If your company is in urgent need of cash, one of your greatest options is to apply for a small business loan. There’s only one concern: securing a small business loan might be difficult. Lenders want to minimize the risk by confirming that you will be able to repay your capital, plus interest.
Examining your company’s finances is one of the most basic tasks in preparing for the business loan approval process. It’s vital to figure out the best fundraising strategy. You risk losing a chunk of your business or being stuck with repayment terms that will delay your expansion for years if you borrow money from the wrong place. 

In this blog post, we’ll outline and explain the three reports you should run before applying for a small business loan to help you make understand your financial data. We’ll also go over a few crucial metrics that finance lenders look at, that you should be aware of.

1. Balance Sheet

 
A balance sheet is an important part of the accounting department and the company’s due diligence. A balance sheet is a summary statement that collects information about a company’s financial status at a specific time, usually at the end of the financial year. The balance sheet of a company shows what it owns, what it owes, and how much money it has committed.

The balance sheet is divided into three sections
Assets: It includes cash, inventories, invoices, properties, machinery, and intangible resources.
Liabilities: It includes accounts payable, tax liability, and other financial liabilities.
Equities: It includes all the stock you’ve issued, retained earnings, and paid-in capital.

The balance sheet is derived from the values you have entered into the accounting systems and their progression over time. After you have specified an initial balance for the business account, all activities in and out of it will modify that amount accordingly. 

2.  The Cash Flow Statements

 
Because revenue on an income statement may not show cash flowing to the organization, cash flow statements are critical documents to evaluate.
To indicate the inflow and outflow of money through your small business, the cash flow statement includes information from your Profit & Loss, Balance sheet, and other areas. It demonstrates how well you manage your money and the amount of additional money left over each month that may be used to pay off loans.

The following are the components of a general cash flow statement:

  • The difference between your business’s net income from sales of goods and services and the cash you paid to vendors and other operational expenses, as well as the amount you paid in salary and payroll to your employees.
  • The depreciation based on the reduced value of your company’s assets over time.
  • Other gains and losses in your company.
  • Amount of money earned by a company’s operations.

3. Income Statement or Profit & Loss Report

 
An income statement, often known as a profit and loss statement, is an accounting statement that summarises expenditures, revenues, and expenses for a specific period, usually a financial year or quarter. For business lenders, income statements are critical since they allow them to evaluate the long-term stability of your profits. Lenders will often examine your profit margins and sales volume using your income statement.

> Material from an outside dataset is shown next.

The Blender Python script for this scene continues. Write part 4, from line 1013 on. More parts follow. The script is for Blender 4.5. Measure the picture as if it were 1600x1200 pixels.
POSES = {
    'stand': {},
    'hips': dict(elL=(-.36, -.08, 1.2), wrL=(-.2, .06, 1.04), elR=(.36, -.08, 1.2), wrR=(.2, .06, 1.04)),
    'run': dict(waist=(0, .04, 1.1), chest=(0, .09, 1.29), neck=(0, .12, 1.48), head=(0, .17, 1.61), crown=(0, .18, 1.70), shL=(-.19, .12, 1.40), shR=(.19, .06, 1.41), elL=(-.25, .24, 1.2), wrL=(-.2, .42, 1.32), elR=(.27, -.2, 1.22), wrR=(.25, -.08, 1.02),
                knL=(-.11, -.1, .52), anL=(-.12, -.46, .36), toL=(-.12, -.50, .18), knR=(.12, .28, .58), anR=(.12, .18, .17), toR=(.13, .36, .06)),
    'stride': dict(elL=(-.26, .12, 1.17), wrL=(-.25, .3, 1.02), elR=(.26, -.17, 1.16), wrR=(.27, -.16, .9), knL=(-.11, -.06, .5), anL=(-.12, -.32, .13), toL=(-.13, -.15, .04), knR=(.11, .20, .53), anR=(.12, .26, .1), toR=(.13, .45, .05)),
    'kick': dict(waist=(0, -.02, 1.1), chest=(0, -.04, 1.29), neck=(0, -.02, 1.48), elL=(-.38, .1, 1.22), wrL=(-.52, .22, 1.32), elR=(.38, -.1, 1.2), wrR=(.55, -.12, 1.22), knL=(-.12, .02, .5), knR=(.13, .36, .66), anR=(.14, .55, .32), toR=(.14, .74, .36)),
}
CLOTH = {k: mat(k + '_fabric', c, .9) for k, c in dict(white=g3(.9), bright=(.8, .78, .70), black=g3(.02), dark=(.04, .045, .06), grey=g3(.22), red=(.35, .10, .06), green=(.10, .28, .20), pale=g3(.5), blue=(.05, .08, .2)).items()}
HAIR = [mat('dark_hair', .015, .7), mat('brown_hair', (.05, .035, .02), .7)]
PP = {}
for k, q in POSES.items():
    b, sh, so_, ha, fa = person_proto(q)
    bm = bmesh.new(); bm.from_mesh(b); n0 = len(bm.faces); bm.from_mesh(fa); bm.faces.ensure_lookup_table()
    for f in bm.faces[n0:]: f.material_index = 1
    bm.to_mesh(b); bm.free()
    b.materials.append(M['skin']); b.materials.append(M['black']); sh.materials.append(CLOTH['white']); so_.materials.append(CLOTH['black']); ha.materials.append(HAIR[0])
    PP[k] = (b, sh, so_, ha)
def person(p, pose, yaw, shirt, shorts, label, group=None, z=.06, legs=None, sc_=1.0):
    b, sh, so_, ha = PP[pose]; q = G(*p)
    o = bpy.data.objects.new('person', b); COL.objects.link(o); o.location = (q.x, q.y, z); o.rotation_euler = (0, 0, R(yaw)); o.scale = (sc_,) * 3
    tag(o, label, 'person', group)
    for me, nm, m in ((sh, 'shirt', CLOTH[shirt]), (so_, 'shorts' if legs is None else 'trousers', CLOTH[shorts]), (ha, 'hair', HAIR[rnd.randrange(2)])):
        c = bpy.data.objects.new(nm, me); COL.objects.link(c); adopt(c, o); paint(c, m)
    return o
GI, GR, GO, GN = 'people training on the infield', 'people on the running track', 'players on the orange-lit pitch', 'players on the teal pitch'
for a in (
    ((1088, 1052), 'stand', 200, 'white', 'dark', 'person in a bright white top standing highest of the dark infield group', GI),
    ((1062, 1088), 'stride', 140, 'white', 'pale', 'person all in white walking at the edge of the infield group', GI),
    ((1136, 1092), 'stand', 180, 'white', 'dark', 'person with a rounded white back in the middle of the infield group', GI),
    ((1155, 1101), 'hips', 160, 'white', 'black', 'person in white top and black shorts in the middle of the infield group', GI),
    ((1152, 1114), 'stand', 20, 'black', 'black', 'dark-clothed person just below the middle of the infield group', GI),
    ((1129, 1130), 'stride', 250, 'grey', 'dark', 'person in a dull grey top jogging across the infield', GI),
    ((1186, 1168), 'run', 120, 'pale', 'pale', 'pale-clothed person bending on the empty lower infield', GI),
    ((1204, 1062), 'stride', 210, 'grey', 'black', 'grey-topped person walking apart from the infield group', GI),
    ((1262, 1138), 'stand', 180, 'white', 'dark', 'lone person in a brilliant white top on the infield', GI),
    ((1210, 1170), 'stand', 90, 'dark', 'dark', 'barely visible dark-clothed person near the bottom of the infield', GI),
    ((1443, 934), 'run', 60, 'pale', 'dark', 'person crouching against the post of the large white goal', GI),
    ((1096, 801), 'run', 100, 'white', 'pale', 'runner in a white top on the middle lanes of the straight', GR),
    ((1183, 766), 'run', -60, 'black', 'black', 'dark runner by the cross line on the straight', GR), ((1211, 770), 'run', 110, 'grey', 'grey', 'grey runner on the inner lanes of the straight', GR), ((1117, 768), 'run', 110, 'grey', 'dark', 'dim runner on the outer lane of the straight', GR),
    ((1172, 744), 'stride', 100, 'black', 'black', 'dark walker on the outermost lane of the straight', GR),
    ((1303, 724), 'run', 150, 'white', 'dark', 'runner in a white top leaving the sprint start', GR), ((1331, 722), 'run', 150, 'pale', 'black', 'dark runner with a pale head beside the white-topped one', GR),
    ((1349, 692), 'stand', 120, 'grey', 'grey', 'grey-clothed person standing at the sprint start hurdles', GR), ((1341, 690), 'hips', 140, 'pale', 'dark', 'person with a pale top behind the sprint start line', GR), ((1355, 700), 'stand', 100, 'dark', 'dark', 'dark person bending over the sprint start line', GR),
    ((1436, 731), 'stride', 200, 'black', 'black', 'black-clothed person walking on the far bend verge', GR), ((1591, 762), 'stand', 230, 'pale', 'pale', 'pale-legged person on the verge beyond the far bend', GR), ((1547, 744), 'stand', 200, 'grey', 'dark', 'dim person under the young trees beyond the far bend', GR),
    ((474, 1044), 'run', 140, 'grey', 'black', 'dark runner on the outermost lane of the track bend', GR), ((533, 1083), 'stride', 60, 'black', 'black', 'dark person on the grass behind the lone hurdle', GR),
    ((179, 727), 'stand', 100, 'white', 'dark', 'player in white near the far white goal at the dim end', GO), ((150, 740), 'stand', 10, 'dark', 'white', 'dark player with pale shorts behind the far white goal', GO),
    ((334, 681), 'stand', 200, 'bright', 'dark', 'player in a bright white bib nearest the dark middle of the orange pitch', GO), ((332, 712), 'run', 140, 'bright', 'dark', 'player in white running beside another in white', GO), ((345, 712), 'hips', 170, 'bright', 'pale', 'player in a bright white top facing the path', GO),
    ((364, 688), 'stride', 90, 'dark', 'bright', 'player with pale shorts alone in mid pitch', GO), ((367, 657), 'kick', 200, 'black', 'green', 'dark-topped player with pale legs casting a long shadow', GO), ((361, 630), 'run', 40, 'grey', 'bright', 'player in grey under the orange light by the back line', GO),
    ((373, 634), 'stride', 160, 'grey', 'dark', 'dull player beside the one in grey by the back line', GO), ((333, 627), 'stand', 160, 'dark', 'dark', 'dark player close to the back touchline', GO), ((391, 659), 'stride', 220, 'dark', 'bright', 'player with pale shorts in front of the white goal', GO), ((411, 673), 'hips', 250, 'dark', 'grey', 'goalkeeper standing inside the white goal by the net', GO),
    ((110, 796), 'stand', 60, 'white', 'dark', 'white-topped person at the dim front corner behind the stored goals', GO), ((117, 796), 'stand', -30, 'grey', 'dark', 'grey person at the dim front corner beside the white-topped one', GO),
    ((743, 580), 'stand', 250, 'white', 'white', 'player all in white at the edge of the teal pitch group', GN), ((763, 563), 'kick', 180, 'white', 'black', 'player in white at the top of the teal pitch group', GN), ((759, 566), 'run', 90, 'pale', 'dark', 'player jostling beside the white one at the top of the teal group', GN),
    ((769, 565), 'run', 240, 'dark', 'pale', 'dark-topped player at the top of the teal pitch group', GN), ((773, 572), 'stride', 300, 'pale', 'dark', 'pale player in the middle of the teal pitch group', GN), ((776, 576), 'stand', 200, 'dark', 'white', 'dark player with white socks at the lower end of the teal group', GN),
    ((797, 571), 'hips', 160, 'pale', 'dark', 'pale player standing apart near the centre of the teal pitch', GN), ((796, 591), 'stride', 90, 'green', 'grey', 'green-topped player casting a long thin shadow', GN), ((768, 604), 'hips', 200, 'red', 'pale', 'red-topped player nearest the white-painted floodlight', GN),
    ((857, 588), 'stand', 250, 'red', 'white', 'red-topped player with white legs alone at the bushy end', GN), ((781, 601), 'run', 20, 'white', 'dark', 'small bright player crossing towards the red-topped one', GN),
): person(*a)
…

This report explains how your organization receives and spends money. For example, many company financiers demand that debtors have a particular level of annual revenue. Your profit and loss account contains revenue and sales statistics, allowing you to quickly determine whether you meet the fundamental eligibility conditions. Depending on your small business’s industry, operating activities, and other circumstances, revenue and expenses may be divided differently. 

This statement basically determines whether profit figures can be maintained over the next several years, which has a significant impact on the prospects of repaying a business loan, given expected changes in the market condition and the overall economy.
All accounting paperwork must be certified by a CA and verified proof of company continuity (such as your ITR/Trade license/Establishment Certificate, among other things) must be submitted.

Conclusion

 
You can immediately find expansion opportunities that are ready to be utilized and spot concerns that are reducing resources if you have up-to-date and correct financial documents ready. Furthermore, knowing and managing these documents thoroughly prepares you for important discussions with possible lenders and investors.

Financial reports and relative computations won’t increase income immediately, but they’ll help you in the long run. Above all, by optimizing & running these reports, you’ll receive new, analytical insight into the firm, & it can significantly improve your possibilities of securing a business loan.